Scene modeling code data:
┄┄┄┄┄┄┄┄┄┄┄┄┄┄┄┄┄┄┄┄

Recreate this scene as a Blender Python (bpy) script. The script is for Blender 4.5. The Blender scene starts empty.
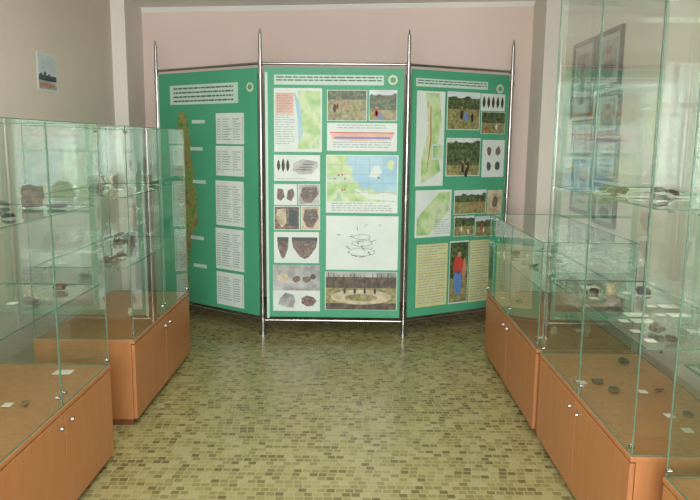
import bpy, bmesh, math, random
from mathutils import Vector, Matrix, noise
random.seed(7)
scene = bpy.context.scene
try:
    scene.view_settings.view_transform = 'Standard'
except Exception: pass

# ---------------------------------------------------------------- materials
def s2l(c):
    return tuple(((x/255)/12.92 if x/255 <= 0.04045 else (((x/255)+0.055)/1.055)**2.4) for x in c)
def rgba(c): return s2l(c)+(1,)
MATS = {}
def new_mat(name):
    m = bpy.data.materials.new(name); m.use_nodes = True
    nt = m.node_tree; nt.nodes.clear()
    out = nt.nodes.new('ShaderNodeOutputMaterial')
    return m, nt, out
def plain(name, c, rough=0.6, metal=0.0, var=0.06, scale=8, spec=0.5):
    if name in MATS: return MATS[name]
    m, nt, out = new_mat(name)
    p = nt.nodes.new('ShaderNodeBsdfPrincipled')
    p.inputs['Roughness'].default_value = rough
    p.inputs['Metallic'].default_value = metal
    p.inputs['Specular IOR Level'].default_value = spec
    tc = nt.nodes.new('ShaderNodeTexCoord'); n = nt.nodes.new('ShaderNodeTexNoise')
    n.inputs['Scale'].default_value = scale; n.inputs['Detail'].default_value = 4
    r = nt.nodes.new('ShaderNodeValToRGB')
    a = [max(0, x*(1-var)) for x in c]; b = [min(255, x*(1+var)) for x in c]
    r.color_ramp.elements[0].color = rgba(a); r.color_ramp.elements[1].color = rgba(b)
    r.color_ramp.elements[0].position = 0.3; r.color_ramp.elements[1].position = 0.7
    nt.links.new(tc.outputs['Object'], n.inputs['Vector']); nt.links.new(n.outputs['Fac'], r.inputs['Fac'])
    nt.links.new(r.outputs['Color'], p.inputs['Base Color']); nt.links.new(p.outputs[0], out.inputs[0])
    MATS[name] = m; return m
def ramp_noise(name, cols, scale=10, detail=5, rough=0.45, dist=0.0, const=False, stretch=(1,1,1)):
    if name in MATS: return MATS[name]
    m, nt, out = new_mat(name)
    p = nt.nodes.new('ShaderNodeBsdfPrincipled'); p.inputs['Roughness'].default_value = rough
    tc = nt.nodes.new('ShaderNodeTexCoord'); mp = nt.nodes.new('ShaderNodeMapping'); n = nt.nodes.new('ShaderNodeTexNoise')
    mp.inputs['Scale'].default_value = stretch
    n.inputs['Scale'].default_value = scale; n.inputs['Detail'].default_value = detail; n.inputs['Distortion'].default_value = dist
    r = nt.nodes.new('ShaderNodeValToRGB'); cr = r.color_ramp
    if const: cr.interpolation = 'CONSTANT'
    k = len(cols)
    while len(cr.elements) < k: cr.elements.new(0.5)
    for i, c in enumerate(cols):
        cr.elements[i].position = 0.3+0.4*i/(k-1) if not const else (0 if i == 0 else 0.36+0.28*(i-1)/max(1, k-2))
        cr.elements[i].color = rgba(c)
    nt.links.new(tc.outputs['Object'], mp.inputs[0]); nt.links.new(mp.outputs[0], n.inputs['Vector'])
    nt.links.new(n.outputs['Fac'], r.inputs['Fac']); nt.links.new(r.outputs['Color'], p.inputs['Base Color'])
    nt.links.new(p.outputs[0], out.inputs[0]); MATS[name] = m; return m

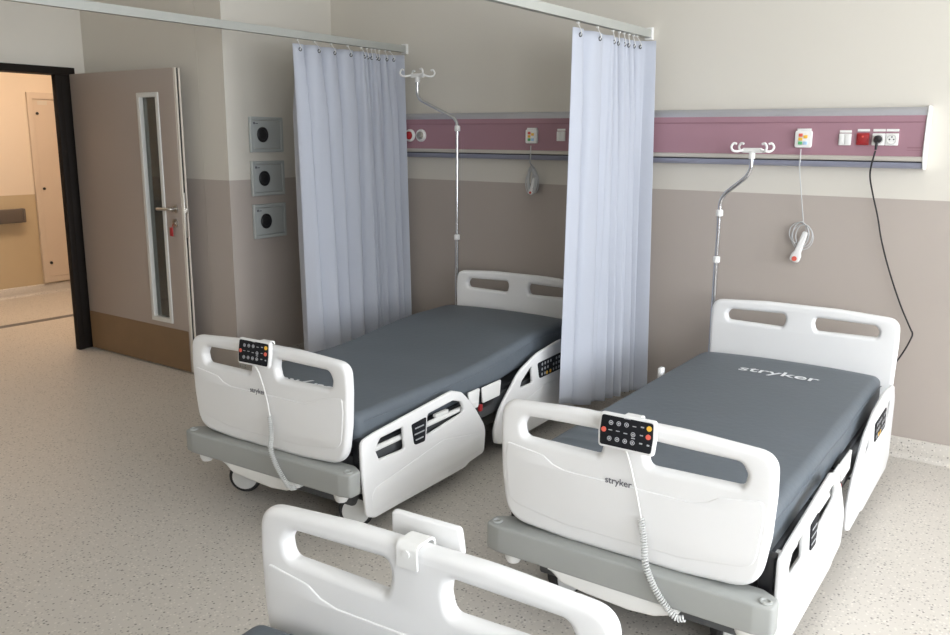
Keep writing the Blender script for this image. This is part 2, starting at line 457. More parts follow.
# ------------------------------------------------------------------ grey wall boxes on the niche wall
na = Vector((-4.60, YN, 0)); nt_ = (Vector((-4.70, YB, 0)) - na).normalized(); nn = Vector((nt_.y, -nt_.x, 0))
nrot = math.atan2(nt_.y, nt_.x)
def wall_box(zc, label):
    p = na + nt_ * .346 + nn * .002
    e = empty('wall_box', (p.x, p.y, zc), nrot - PI / 2)     # local +y along the wall, +x into the room
    tag(e, label, 'wall box', 'grey boxes stacked on the narrow wall')
    w, h = .312, .235
    obj('box_frame', plate([rpoly([(-w / 2, -h / 2, .006), (w / 2, -h / 2, .006), (w / 2, h / 2, .006), (-w / 2, h / 2, .006)], 3), [(-.132, -.094), (.132, -.094), (.132, .094), (-.132, .094)]], .022, .004, YZ(.012), 2), M['cabinet'], e)
    obj('cover_plate', plate([rpoly([(-.130, -.092, .004), (.130, -.092, .004), (.130, .092, .004), (-.130, .092, .004)], 3)], .016, .002, YZ(.0121), 2), M['cabinet'], e)
    b = bmesh.new(); lathe(b, [(.052, .02), (.052, .026), (.046, .030), (.040, .028), (.001, .024)], Matrix.Translation((0, -.045, 0)) @ Matrix.Rotation(PI / 2, 4, 'Y'), 28)
    obj('round_grille', b, M['black'], e)
    b = bmesh.new(); torus(b, (.0265, -.045, 0), .034, .0025, Matrix.Rotation(PI / 2, 4, 'Y'), 28, 6); obj('grille_ring', b, M['dark'], e)
    b = bmesh.new(); box(b, .020, .0215, -.128, -.112, .068, .083); box(b, .020, .0215, -.108, -.085, .070, .076)
    obj('maker_mark', b, M['letter_dark'], e, smooth=0)
    return e
wall_box(1.634, 'top grey metal box with black round grille, on pale upper wall')
wall_box(1.340, 'middle grey metal box, crossing the line between cream and taupe paint')
wall_box(1.048, 'lowest grey metal box, wholly on the taupe paint')

# ------------------------------------------------------------------ bed head unit on the back wall
XU0, XU1 = -3.93, -.665
def prof_strip(prof, x0, x1):
    bm = bmesh.new()
    r = [[bm.verts.new((x, y, z)) for y, z in prof] for x in (x0, x1)]
    n = len(prof)
    for k in range(n): bm.faces.new((r[0][k], r[0][(k + 1) % n], r[1][(k + 1) % n], r[1][k]))
    bm.faces.new(r[0][::-1]); bm.faces.new(r[1])
    return bm
unit = empty('bed_head_unit', ((XU0 + XU1) / 2, YB, 1.49))
ux = -(XU0 + XU1) / 2
tag(unit, 'long mauve medical supply panel with silver strips along back wall', 'wall panel')
def up(name, bm, m, smooth=35, parent=None):
    bmesh.ops.translate(bm, verts=bm.verts, vec=(ux, -YB, -1.49))
    return obj(name, bm, m, parent or unit, smooth)
W = YB - .002
up('upper_strip', prof_strip([(W, 1.785), (4.70, 1.785), (4.672, 1.780), (4.660, 1.766), (4.655, 1.744), (W, 1.744)], XU0, XU1), M['alu'], 50)
up('fascia', prof_strip([(W, 1.7438), (4.653, 1.7438), (4.650, 1.71), (4.648, 1.65), (4.648, 1.60), (4.650, 1.5482), (W, 1.5482)], XU0, XU1), M['mauve'], 50)
up('fascia_groove', prof_strip([(4.6495, 1.7145), (4.6475, 1.7135), (4.6475, 1.7105), (4.6495, 1.7095)], XU0, XU1 - .002), M['mauve_d'])
up('rail_strip', prof_strip([(W, 1.548), (4.642, 1.548), (4.638, 1.544), (4.638, 1.529), (4.642, 1.525), (W, 1.525)], XU0, XU1), M['alu_beige'])
up('painted_shadow_line', prof_strip([(W, 1.5248), (4.668, 1.5248), (4.668, 1.5185), (W, 1.5185)], XU0, XU1), M['dark'])  # solid dark strip, colour stands in for the shadow line under the beige strip
up('lower_strip', prof_strip([(W, 1.5183), (4.662, 1.5183), (4.668, 1.500), (4.685, 1.489), (W, 1.489)], XU0, XU1), M['alu_blue'], 50)
ec = plate([rpoly([(-W, 1.485), (-4.672, 1.485, .012), (-4.64, 1.53, .03), (-4.636, 1.60, .06), (-4.642, 1.72, .06), (-4.66, 1.79, .02), (-W, 1.79)], 5)], .009, .003, Matrix(((0, 0, 1, XU1 + .0055), (-1, 0, 0, 0), (0, 1, 0, 0), (0, 0, 0, 1))), 2)
up('end_cap', ec, M['white2'])
b = bmesh.new(); box(b, XU1 + .0101, XU1 + .0106, 4.672, 4.680, 1.56, 1.68); up('end_mark', b, M['bead'])
b = bmesh.new(); box(b, -.735, -.672, 4.6475, 4.6482, 1.587, 1.594); box(b, -.735, -.672, 4.6475, 4.6482, 1.577, 1.580); up('maker_mark', b, M['mauve_d'])
FY = 4.648
def nurse_unit(xc, zc):
    bm = plate([rpoly([(xc - .042, zc - .043, .012), (xc + .042, zc - .043, .012), (xc + .042, zc + .043, .012), (xc - .042, zc + .043, .012)], 4)], .022, .005, XZ(FY - .011), 3)
    box(bm, xc - .034, xc + .034, FY - .016, FY, zc + .043, zc + .053, .002)
    n = up('nurse_call_unit', bm, M['white2'])
    for dx, dz, m in ((-.013, .02, 'redbtn'), (-.013, 0.0, 'yellow'), (-.013, -.020, 'green'), (.012, -.020, 'blue'), (.012, .012, 'yellow')):
        up('call_button', bx(xc + dx - .010, xc + dx + .010, FY - .026, FY - .021, zc + dz - .008, zc + dz + .008, .002), M[m], parent=n)
nurse_unit(-1.222, 1.628); nurse_unit(-2.869, 1.634)
def label_strip(xc, z):
    up('label_strip', bx(xc - .028, xc + .028, FY - .005, FY, z, z + .012, .001, 1), M['white2'])
def frame_plate(xc, zc, m='white2', w=.058):
    bm = plate([rpoly([(xc - w / 2, zc - w / 2, .004), (xc + w / 2, zc - w / 2, .004), (xc + w / 2, zc + w / 2, .004), (xc - w / 2, zc + w / 2, .004)], 3)], .010, .002, XZ(FY - .005), 2)
    return bm
for xc, zc in ((-1.022, 1.628), (-2.663, 1.636)):
    s = up('light_switch', frame_plate(xc, zc), M['white2'])
    for dx in (-.0135, .0135): up('switch_rocker', bx(xc + dx - .012, xc + dx + .012, FY - .015, FY - .009, zc - .022, zc + .024, .002), M['white2'], parent=s)
    label_strip(xc, zc + .033)
s = up('red_switch', frame_plate(-.938, 1.630), M['red']); up('switch_rocker', bx(-.96, -.916, FY - .015, FY - .009, 1.608, 1.652, .003), M['red'], parent=s)
b = bmesh.new(); disc(b, (-.938, FY - .016, 1.642), .005, .004, 'Y', 12); up('indicator_light', b, M['redbtn'], parent=s)
label_strip(-.938, 1.667)
for xc in (-.866, -.806):
    s = up('wall_socket', frame_plate(xc, 1.629), M['white2'])
    b = bmesh.new(); torus(b, (xc, FY - .010, 1.629), .0215, .0025, Matrix.Rotation(PI / 2, 4, 'X'), 24, 6); up('socket_rim', b, M['bead'], parent=s)
    for dx, dz in ((-.0095, 0), (.0095, 0), (0, .012)):
        b = bmesh.new(); disc(b, (xc + dx, FY - .0103, 1.629 + dz), .0036, .002, 'Y', 10); up('socket_hole', b, M['dark'], parent=s)
    label_strip(xc, 1.667)
for xc, m in ((-3.862, 'red'), (-3.765, 'steel')):
    b = bmesh.new(); lathe(b, [(.042, 0), (.042, .012), (.036, .02), (.030, .02), (.030, .012), (.001, .012)], Matrix.Translation((xc, FY, 1.636)) @ Matrix.Rotation(PI / 2, 4, 'X'), 28)
    g = up('gas_outlet', b, M['white2'])
    b = bmesh.new(); lathe(b, [(.027, .012), (.027, .022), (.014, .028), (.013, .034), (.001, .034)], Matrix.Translation((xc, FY, 1.636)) @ Matrix.Rotation(PI / 2, 4, 'X'), 24)
    up('outlet_core', b, M[m], parent=g)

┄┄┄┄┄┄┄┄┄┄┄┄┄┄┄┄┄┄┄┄

For the listing above, identify each line bearing "empty".

— ANSWER TO THIS TASK —
Recreate this scene as a Blender Python (bpy) script. The script is for Blender 4.5. The Blender scene starts empty.
    e = empty('wall_box', (p.x, p.y, zc), nrot - PI / 2)     # local +y along the wall, +x into the room
unit = empty('bed_head_unit', ((XU0 + XU1) / 2, YB, 1.49))